PARIS, Oct 20 (Reuters) - French retailer PPR, which owns the luxury brand Gucci, said on Tuesday it would continue to cut costs and boost competitiveness after posting lower third-quarter sales, slightly below forecasts.

Third-quarter revenue reached 4.56 billion euros ($6.8 billion), a drop of 7.6 percent year-on-year.

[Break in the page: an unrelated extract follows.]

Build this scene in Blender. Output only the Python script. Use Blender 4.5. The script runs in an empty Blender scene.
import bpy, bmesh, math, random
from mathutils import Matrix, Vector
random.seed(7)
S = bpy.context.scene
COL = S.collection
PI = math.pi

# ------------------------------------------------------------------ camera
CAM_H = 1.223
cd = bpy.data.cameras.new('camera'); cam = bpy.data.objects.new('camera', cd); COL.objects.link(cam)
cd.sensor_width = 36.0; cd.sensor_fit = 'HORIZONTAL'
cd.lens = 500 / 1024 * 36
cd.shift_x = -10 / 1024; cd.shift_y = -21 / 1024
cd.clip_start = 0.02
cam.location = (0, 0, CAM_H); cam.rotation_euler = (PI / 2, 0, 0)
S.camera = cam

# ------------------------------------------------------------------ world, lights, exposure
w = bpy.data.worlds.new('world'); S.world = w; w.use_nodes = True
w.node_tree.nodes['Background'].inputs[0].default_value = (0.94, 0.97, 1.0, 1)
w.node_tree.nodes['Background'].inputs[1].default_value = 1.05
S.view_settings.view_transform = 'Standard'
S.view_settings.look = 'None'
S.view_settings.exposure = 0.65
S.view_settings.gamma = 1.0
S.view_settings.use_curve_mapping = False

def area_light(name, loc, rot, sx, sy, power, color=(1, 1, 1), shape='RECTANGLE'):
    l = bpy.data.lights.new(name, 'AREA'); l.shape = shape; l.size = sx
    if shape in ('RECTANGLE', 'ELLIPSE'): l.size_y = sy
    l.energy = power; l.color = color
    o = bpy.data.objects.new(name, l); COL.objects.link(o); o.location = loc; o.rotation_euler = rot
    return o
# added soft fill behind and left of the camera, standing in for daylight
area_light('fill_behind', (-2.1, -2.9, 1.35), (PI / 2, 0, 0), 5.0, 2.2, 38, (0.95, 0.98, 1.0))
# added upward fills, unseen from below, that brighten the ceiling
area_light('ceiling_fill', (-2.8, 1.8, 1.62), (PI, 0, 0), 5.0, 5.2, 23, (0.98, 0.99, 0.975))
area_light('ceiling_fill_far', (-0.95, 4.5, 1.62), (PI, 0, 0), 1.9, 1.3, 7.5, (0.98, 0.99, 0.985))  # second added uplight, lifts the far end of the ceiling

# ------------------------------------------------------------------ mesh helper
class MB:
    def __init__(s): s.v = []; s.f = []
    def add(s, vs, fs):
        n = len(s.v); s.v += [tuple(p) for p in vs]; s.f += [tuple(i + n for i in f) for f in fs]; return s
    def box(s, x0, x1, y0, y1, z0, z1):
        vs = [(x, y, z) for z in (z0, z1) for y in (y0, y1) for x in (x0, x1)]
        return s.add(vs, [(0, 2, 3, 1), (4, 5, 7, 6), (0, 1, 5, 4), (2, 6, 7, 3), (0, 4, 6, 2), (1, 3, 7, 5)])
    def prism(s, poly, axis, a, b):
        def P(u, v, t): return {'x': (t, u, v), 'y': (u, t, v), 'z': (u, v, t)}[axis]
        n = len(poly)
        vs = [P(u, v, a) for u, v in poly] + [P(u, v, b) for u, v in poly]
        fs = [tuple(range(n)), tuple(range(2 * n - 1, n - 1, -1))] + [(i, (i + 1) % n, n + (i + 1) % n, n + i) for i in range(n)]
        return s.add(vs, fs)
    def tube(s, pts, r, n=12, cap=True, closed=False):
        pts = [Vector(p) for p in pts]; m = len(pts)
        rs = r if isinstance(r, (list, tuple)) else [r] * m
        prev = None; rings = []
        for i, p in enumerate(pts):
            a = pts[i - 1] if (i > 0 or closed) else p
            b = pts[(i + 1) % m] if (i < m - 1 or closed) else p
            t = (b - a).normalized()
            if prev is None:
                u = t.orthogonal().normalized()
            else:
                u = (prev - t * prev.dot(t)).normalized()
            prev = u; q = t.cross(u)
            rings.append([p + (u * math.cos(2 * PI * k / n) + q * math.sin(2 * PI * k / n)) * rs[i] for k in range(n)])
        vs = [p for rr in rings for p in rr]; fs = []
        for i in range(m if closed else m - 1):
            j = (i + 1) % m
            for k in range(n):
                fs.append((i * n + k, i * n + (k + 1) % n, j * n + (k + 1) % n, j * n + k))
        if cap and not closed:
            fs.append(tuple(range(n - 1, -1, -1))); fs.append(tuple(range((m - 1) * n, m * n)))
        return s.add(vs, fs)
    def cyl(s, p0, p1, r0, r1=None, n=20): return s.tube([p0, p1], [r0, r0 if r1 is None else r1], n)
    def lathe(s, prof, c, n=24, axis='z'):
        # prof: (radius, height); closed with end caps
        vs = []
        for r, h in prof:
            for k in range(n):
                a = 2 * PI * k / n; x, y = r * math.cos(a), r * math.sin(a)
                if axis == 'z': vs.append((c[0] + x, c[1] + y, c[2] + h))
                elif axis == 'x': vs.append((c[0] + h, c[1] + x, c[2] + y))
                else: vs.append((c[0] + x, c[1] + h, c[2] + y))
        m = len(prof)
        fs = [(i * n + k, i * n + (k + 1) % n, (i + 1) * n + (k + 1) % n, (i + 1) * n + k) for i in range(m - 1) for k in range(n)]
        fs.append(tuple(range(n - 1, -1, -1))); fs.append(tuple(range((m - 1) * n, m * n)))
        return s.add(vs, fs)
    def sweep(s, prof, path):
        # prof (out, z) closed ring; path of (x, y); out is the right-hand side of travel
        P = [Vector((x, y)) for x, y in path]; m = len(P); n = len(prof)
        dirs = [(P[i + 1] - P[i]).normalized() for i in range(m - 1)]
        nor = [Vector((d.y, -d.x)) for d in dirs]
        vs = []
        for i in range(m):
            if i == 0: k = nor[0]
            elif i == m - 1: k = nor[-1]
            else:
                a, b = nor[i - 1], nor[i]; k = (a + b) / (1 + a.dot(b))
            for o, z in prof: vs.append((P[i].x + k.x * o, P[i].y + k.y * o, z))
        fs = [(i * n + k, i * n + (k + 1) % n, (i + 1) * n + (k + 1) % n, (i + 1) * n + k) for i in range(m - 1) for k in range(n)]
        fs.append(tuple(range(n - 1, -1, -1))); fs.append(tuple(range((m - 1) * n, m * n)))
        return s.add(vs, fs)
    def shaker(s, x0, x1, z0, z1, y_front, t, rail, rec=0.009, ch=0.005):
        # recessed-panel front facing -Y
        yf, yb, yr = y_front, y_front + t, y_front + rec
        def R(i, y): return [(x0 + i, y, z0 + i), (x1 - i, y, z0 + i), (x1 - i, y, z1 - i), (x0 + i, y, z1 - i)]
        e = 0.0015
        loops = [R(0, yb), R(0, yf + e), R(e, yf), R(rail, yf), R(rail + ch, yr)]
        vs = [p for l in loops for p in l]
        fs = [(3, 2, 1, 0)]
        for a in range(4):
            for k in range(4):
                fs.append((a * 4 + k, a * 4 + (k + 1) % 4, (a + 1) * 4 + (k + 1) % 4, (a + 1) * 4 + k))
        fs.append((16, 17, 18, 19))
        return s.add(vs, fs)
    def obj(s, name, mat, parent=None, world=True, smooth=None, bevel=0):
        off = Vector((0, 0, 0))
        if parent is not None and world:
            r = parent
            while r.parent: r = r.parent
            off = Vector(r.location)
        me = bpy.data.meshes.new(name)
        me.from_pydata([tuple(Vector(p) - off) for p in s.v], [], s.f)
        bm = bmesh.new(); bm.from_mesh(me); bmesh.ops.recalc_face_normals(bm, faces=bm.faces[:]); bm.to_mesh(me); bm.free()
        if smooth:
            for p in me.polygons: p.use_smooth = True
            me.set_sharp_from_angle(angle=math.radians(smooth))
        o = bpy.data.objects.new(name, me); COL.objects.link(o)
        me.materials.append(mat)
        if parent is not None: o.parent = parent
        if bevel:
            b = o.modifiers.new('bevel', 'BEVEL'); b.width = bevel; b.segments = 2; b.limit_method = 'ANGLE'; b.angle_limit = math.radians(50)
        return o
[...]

Analysts had been expecting sales of 4.64 billion euros.

PPR Chief Executive Francois-Henri Pinault blamed the "lacklustre" macroeconomic environment as well as a high year-on-year comparison base across most divisions for the decline.

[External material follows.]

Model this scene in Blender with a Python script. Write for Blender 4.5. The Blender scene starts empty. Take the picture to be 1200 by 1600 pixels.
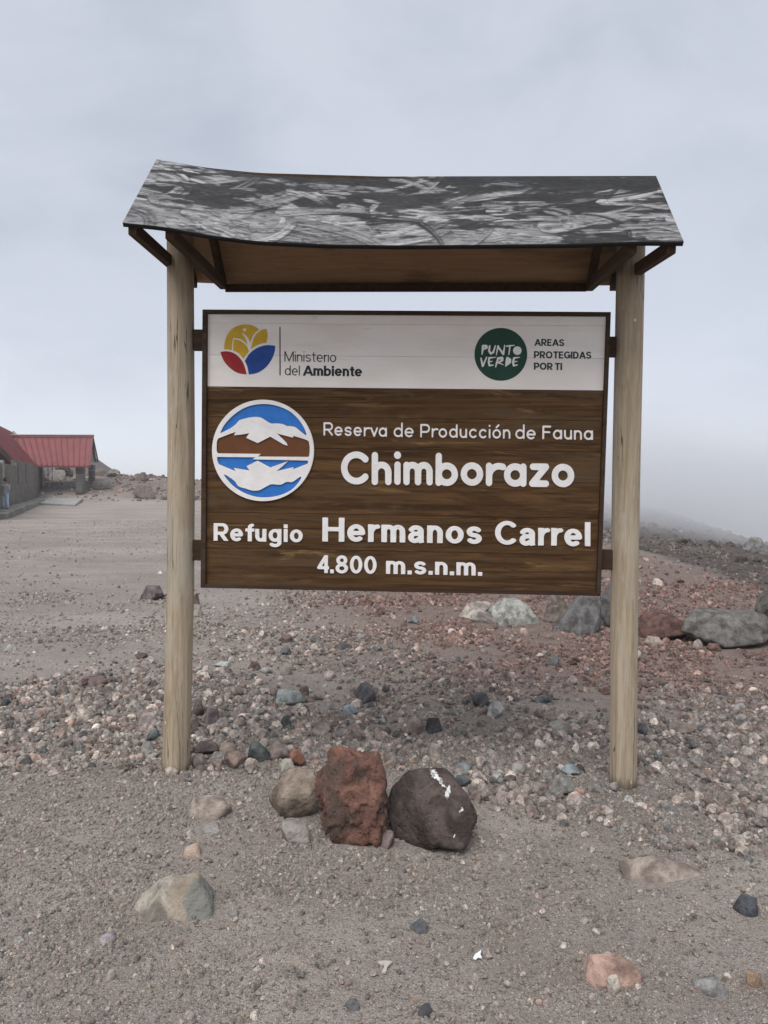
import bpy, bmesh, math, random
import numpy as np
from mathutils import Vector, Matrix
from mathutils.geometry import tessellate_polygon

sc = bpy.context.scene
col = sc.collection
R = math.radians

# ------------------------------------------------------------------ camera
cd = bpy.data.cameras.new('camera')
cam = bpy.data.objects.new('camera', cd)
col.objects.link(cam)
cd.sensor_fit = 'VERTICAL'
cd.sensor_height = 36.0
cd.lens = 36.0 * 1155 / 1600
cd.clip_start = 0.05
cd.clip_end = 4000
cam.matrix_world = (Matrix.Translation((0, 0, 1.6)) @ Matrix.Rotation(R(90 - 2.15), 4, 'X') @ Matrix.Rotation(R(0.6), 4, 'Z'))
sc.camera = cam

# ------------------------------------------------------------------ light
sc.view_settings.view_transform = 'Standard'
sc.view_settings.look = 'None'
sc.view_settings.gamma = 1
sc.view_settings.exposure = 0.98
sc.view_settings.use_curve_mapping = False
SUN_EL, SUN_AZ = 58, 205          # azimuth measured clockwise from +Y: behind the camera, to the left


# ------------------------------------------------------------------ node helpers
def nd(nt, typ, ins=None, **props):
    n = nt.nodes.new(typ)
    for k, v in props.items():
        setattr(n, k, v)
    for k, v in (ins or {}).items():
        s = n.inputs[k]
        if isinstance(v, bpy.types.NodeSocket):
            nt.links.new(v, s)
        else:
            s.default_value = v
    return n


def c4(c):
    return (c[0], c[1], c[2], 1.0)


def mixc(nt, fac, a, b, mode='MIX'):
    n = nt.nodes.new('ShaderNodeMix')
    n.data_type = 'RGBA'
    n.blend_type = mode
    for i, v in ((0, fac), (6, a), (7, b)):
        if isinstance(v, bpy.types.NodeSocket):
            nt.links.new(v, n.inputs[i])
        elif i == 0:
            n.inputs[0].default_value = v
        else:
            n.inputs[i].default_value = c4(v)
    return n.outputs[2]


def mth(nt, op, a, b=0.5, c=0.5, clamp=False):
    n = nt.nodes.new('ShaderNodeMath')
    n.operation = op
    n.use_clamp = clamp
    for i, v in enumerate((a, b, c)):
        if isinstance(v, bpy.types.NodeSocket):
            nt.links.new(v, n.inputs[i])
        else:
            n.inputs[i].default_value = v
    return n.outputs[0]


def ramp(nt, fac, lo, hi, a=0.0, b=1.0):
    n = nd(nt, 'ShaderNodeMapRange', {0: fac, 1: lo, 2: hi, 3: a, 4: b}, interpolation_type='SMOOTHSTEP')
    return n.outputs[0]


def noise(nt, vec, scale, detail=4, rough=.55, dist=0.0):
    n = nd(nt, 'ShaderNodeTexNoise', {'Scale': scale, 'Detail': detail, 'Roughness': rough, 'Distortion': dist})
    nt.links.new(vec, n.inputs['Vector'])
    return n.outputs[0]


def mapping(nt, vec, scale=(1, 1, 1), loc=(0, 0, 0), rot=(0, 0, 0)):
    n = nd(nt, 'ShaderNodeMapping', {'Scale': scale, 'Location': loc, 'Rotation': rot})
    nt.links.new(vec, n.inputs[0])
    return n.outputs[0]


def new_mat(name, rough=0.85, spec=0.3):
    m = bpy.data.materials.new(name)
    m.use_nodes = True
    nt = m.node_tree
    p = nt.nodes['Principled BSDF']
    p.inputs['Roughness'].default_value = rough
    p.inputs['Specular IOR Level'].default_value = spec
    return m, nt, p


def bump(nt, p, h, dist, strength=1.0, prev=None):
    b = nd(nt, 'ShaderNodeBump', {'Height': h, 'Distance': dist, 'Strength': strength})
    if prev:
        nt.links.new(prev, b.inputs['Normal'])
    nt.links.new(b.outputs[0], p.inputs['Normal'])
    return b.outputs[0]


def objco(nt):
    return nt.nodes.new('ShaderNodeTexCoord').outputs['Object']


def rnd(nt):
    return nt.nodes.new('ShaderNodeObjectInfo').outputs['Random']


# ------------------------------------------------------------------ world: overcast mountain sky
w = bpy.data.worlds.new('World')
sc.world = w
w.use_nodes = True
nt = w.node_tree
bg = nt.nodes['Background']
sky = nd(nt, 'ShaderNodeTexSky', sky_type='NISHITA', sun_disc=False, sun_elevation=R(SUN_EL), sun_rotation=R(SUN_AZ), altitude=4800, air_density=1.0)
tc = nt.nodes.new('ShaderNodeTexCoord').outputs['Generated']
mp = mapping(nt, tc, (1, 1, 1.9))
n1 = noise(nt, mp, 1.5, 5, .5, .5)
n2 = noise(nt, mapping(nt, tc, (1, 1, 2.6), (3.1, 1.7, .4)), 3.6, 6, .55, .6)
f = mth(nt, 'ADD', mth(nt, 'MULTIPLY', n1, .65), mth(nt, 'MULTIPLY', n2, .35))
f = ramp(nt, f, .38, .62)
cloud = mixc(nt, f, (2.62, 2.84, 3.32), (3.36, 3.56, 4.0))
# the cloud deck is brighter and warmer low over the horizon, the whole way round
sep = nd(nt, 'ShaderNodeSeparateXYZ', {0: tc}).outputs[2]
low = ramp(nt, sep, .0, .26, 1, 0)
cloud = mixc(nt, mth(nt, 'MULTIPLY', low, .65), cloud, (4.75, 4.9, 5.15))
skyc = mixc(nt, .93, sky.outputs[0], cloud)
nt.links.new(skyc, bg.inputs[0])
bg.inputs[1].default_value = 0.1

sd = bpy.data.lights.new('sun', 'SUN')
sun = bpy.data.objects.new('sun', sd)
col.objects.link(sun)
sd.energy = 1.5
sd.angle = R(52)
sd.color = (1.0, .97, .93)
dirv = Vector((math.sin(R(SUN_AZ)) * math.cos(R(SUN_EL)), math.cos(R(SUN_AZ)) * math.cos(R(SUN_EL)), math.sin(R(SUN_EL))))
sun.rotation_euler = dirv.to_track_quat('Z', 'Y').to_euler()
sun.location = (0, -5, 20)

# ------------------------------------------------------------------ object helpers


def tag(o, label=None, cat=None, group=None, kind=None):
    if label:
        o['label'] = label
    if cat:
        o['category'] = cat
    if group:
        o['group'] = group
    if kind:
        o['kind'] = kind
    return o


def empty(name, loc=(0, 0, 0), rz=0.0):
    o = bpy.data.objects.new(name, None)
    o.location = loc
    o.rotation_euler = (0, 0, rz)
    o.empty_display_size = .2
    col.objects.link(o)
    return o


def link(name, me, parent=None, mats=(), smooth=False):
    for m in mats:
        me.materials.append(m)
    if smooth:
        me.polygons.foreach_set('use_smooth', np.ones(len(me.polygons), bool))
    o = bpy.data.objects.new(name, me)
    if parent:
        o.parent = parent
    col.objects.link(o)
    return o


def mesh_np(name, V, Fq):
    me = bpy.data.meshes.new(name)
    me.from_pydata([tuple(v) for v in V] if not isinstance(V, np.ndarray) else V.tolist(), [], Fq.tolist() if isinstance(Fq, np.ndarray) else Fq)
    me.update()
    return me


def hexa(name, P, mat, parent=None, bev=0.0):
    """box from 8 corners: bottom ring 0-3, top ring 4-7"""
    bm = bmesh.new()
    v = [bm.verts.new(p) for p in P]
    for q in ((3, 2, 1, 0), (4, 5, 6, 7), (0, 1, 5, 4), (1, 2, 6, 5), (2, 3, 7, 6), (3, 0, 4, 7)):
        bm.faces.new([v[i] for i in q])
    if bev:
        bmesh.ops.bevel(bm, geom=bm.edges[:], offset=bev, segments=1, affect='EDGES')
    bmesh.ops.recalc_face_normals(bm, faces=bm.faces)
    me = bpy.data.meshes.new(name)
    bm.to_mesh(me)
    bm.free()
    return link(name, me, parent, [mat])


def bar(name, a, b, wd, ht, mat, parent=None, bev=0.0, up=(0, 0, 1)):
    a, b = Vector(a), Vector(b)
    d = (b - a).normalized()
    u = Vector(up)
    s = d.cross(u).normalized()
    u = s.cross(d).normalized()
    P = []
    for p in (a, b):
        for i, j in ((-1, -1), (1, -1), (1, 1), (-1, 1)):
            P.append(p + s * (i * wd / 2) + u * (j * ht / 2))
    return hexa(name, P, mat, parent, bev)


# ------------------------------------------------------------------ numpy noise
def _hash(ix, iy, iz, seed):
    h = (ix.astype(np.int64) * 374761393 + iy.astype(np.int64) * 668265263 + iz.astype(np.int64) * 2147483647 + seed * 1274126177) & 0xffffffff
    h = ((h ^ (h >> 13)) * 1274126177) & 0xffffffff
    h = ((h ^ (h >> 16)) * 2246822519) & 0xffffffff
    return ((h ^ (h >> 15)) & 0xffffff) / float(0xffffff) * 2 - 1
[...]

PPR would pursue previously-announced plans to reinforce its competitive edge and market positioning, the statement said.

Gucci brand like-for-like sales fell 6 percent in the third quarter, excluding timepieces, with wholesale orders suffering more than directly-operated stores.

The Gucci Group, which also includes Bottega Veneta and Yves Saint-Laurent, reported a 10 percent drop in like-for-like sales. Sportswear brand Puma had like-for-like sales down 9.8 percent.

Nearly all of PPR's non-luxury divisions, including home-improvement chain Conforama and mail-order company Redcats, reported like-for-like sales declines of nearly 10 percent.

Retail chain Fnac, which sells books, DVDs and records, was the one exception with a like-for-like increase of 0.5 percent.

PPR, which is controlled by the Pinault family, last year began a restructuring and cost-cutting plan to defend its operating margin in the face of falling sales.

It has not given any profit guidance for the year.